Blog

Investing in our youth, our future

By Sonia Ashe
Consumer Advocate

In early May, three young Iowans dressed in their best business attire and accompanied me to a meeting with President Barack Obama at the University of Iowa prior to his speech addressing the rising cost of higher education. My partners in activism were Tisleen Singh, Greg Larson, and Emily Harmon.

Tisleen Singh is a recent graduate of Drake University, who took a job working as an Admission Counselor at the University. She hears every day from families unsure of their ability to afford a college education for their child; they are all nervous for what the future holds and concerned about the amount of debt that their son or daughter will inevitably accrue. There is little that Tisleen can do to calm these fears.

Greg Larson is also a graduate from Drake University, he just finished up this past May after two years of working as student body president. Greg wouldn't have been able to pursue his education if it hadn't been for the help of Stafford Student Loans. Even as a self-proclaimed fiscal conservative - he sees making an investment in our students entering the workforce  as one of the most common sense ways we can put our tax dollars to work.

Emily Harmon is a current student of Iowa State University, with a strong ambition to make a difference in the world following graduation. She anticipates working in the non-profit community, and hopes to have an impact on human rights issues in the U.S. and abroad. Emily knows that her idealism will come at a cost, and that she likely won't see a large paycheck for a long time. One of the things that will allow her to make that choice and pursue her dreams, is the promise of low student loan interest rates following graduation.

As we drove to Iowa City together, and reviewed what we wanted to express to President Obama, it struck me how well these young Iowans understood the severity of this issue and how much I wished our decision makers would take the time to realize the dangerous impact of playing politics with the future of our next generation.

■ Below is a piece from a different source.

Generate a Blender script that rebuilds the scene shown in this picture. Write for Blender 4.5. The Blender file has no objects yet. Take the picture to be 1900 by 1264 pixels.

Now, two months later, our decision makers have yet to reach a firm agreement - and we only have two days left to extend the low 3.4 percent interest rates. Student debt in the U.S. is estimated to have exceeded $1 trillion - with students in Iowa carrying the 3rd highest level of debt in the country, each shouldering an average of $29,000 in student loans.

If we are to truly recover our economy and our workforce, we need to allow those entering the workforce a opportunity to do so without looming debt, with the ability to save money, buy a mortgage, pay taxes, and take the risks necessary to grow their own businesses. It is up to us to hold our decision makers responsible, and make sure they do the right thing by extending low interest rates for student loans immediately.